By Dipo Olowookere
Investors purchased Nigerian treasury bills at 19.00 per cent at the primary market on Wednesday, details from the exercise obtained by Business Post have revealed, indicating that the benchmark interest rate could be raised from the current 18.75 per cent when the Monetary Policy Committee (MPC) meeting is held later this month.
The Central Bank of Nigeria (CBN), on behalf of the federal government, through the Debt Management Office (DMO) auctioned T-bills at the primary market yesterday.
The debt instruments came in their usual three tenors on Wednesday, with N1 trillion on offer, this newspaper gathered.
The worth of the 91-day bill offered for sale was N200 billion; the same for the 182-day bill, while the 364-day bill was N600 billion.
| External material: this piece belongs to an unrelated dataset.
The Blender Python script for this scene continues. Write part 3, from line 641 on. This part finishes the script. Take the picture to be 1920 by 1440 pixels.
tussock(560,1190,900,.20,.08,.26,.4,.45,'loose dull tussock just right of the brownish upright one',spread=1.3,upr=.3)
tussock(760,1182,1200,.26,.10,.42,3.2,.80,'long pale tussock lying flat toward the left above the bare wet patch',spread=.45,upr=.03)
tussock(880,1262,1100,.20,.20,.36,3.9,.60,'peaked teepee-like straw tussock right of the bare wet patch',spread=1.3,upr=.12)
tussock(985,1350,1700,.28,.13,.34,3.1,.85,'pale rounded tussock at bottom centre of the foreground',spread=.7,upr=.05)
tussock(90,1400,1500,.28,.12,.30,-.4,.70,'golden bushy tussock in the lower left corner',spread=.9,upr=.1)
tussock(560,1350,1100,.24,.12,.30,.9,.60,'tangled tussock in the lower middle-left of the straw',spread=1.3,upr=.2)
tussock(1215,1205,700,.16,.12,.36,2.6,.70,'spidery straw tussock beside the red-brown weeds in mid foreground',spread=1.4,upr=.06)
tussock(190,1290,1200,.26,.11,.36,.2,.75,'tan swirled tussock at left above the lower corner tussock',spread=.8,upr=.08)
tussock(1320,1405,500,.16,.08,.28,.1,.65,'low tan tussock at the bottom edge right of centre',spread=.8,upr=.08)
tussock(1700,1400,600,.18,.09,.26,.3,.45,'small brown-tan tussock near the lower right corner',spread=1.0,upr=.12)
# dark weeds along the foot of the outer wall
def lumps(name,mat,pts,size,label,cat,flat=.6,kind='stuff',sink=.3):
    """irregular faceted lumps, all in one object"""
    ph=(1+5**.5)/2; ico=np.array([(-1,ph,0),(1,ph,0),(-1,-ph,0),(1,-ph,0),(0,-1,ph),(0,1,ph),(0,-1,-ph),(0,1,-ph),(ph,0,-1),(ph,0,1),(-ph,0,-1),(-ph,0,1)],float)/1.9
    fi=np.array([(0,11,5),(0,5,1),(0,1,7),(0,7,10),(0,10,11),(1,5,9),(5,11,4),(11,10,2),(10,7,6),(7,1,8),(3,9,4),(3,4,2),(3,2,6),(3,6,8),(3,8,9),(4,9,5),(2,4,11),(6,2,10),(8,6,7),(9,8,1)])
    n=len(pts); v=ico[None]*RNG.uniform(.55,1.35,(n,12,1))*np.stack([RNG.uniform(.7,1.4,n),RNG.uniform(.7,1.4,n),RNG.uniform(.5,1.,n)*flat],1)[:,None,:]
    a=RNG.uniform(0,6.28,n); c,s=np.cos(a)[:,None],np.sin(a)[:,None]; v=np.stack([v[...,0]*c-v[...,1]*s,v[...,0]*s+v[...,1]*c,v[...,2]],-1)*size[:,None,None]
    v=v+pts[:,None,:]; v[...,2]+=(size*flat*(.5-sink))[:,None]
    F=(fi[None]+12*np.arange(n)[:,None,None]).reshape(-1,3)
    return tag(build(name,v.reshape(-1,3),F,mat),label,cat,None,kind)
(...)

However, the short- and mid-dated instruments were undersubscribed by investors, while the long-dated paper witnessed a strong demand.
According to the results of the exercise, traders stake N1.9 trillion on the one-year treasury bill at the PMA, with the range of bids between 13.00 per cent and 29.94 per cent. However, about N908.8 billion was allotted by the central bank to successful bidders at 19.00 per cent, higher than the 11.54 per cent it cleared at the preceding PMA by 7.46 per cent.
A look at the result of the six-month bill showed that investors offered N76.8 billion with a range of bids between 4.00 per cent and 19.98 per cent, but only N51.4 billion was allotted at 18.00 per cent, which is 10.85 per cent higher than the 7.15 per cent it cleared at the previous exercise.
The three-month instrument received subscriptions valued at N39.9 billion during the sales and a range of bids between 7.00 per cent and 17.20 per cent. However, N39.9 billion was sold at 17.24 per cent versus the 5.00 per cent it was offered by the central bank at the last auction, indicating a 12.24 per cent hike.
Analysis of the exercise showed that the apex sold slightly above the N1 trillion it offered for sale yesterday by N100 million after getting bids valued at N1.983 trillion.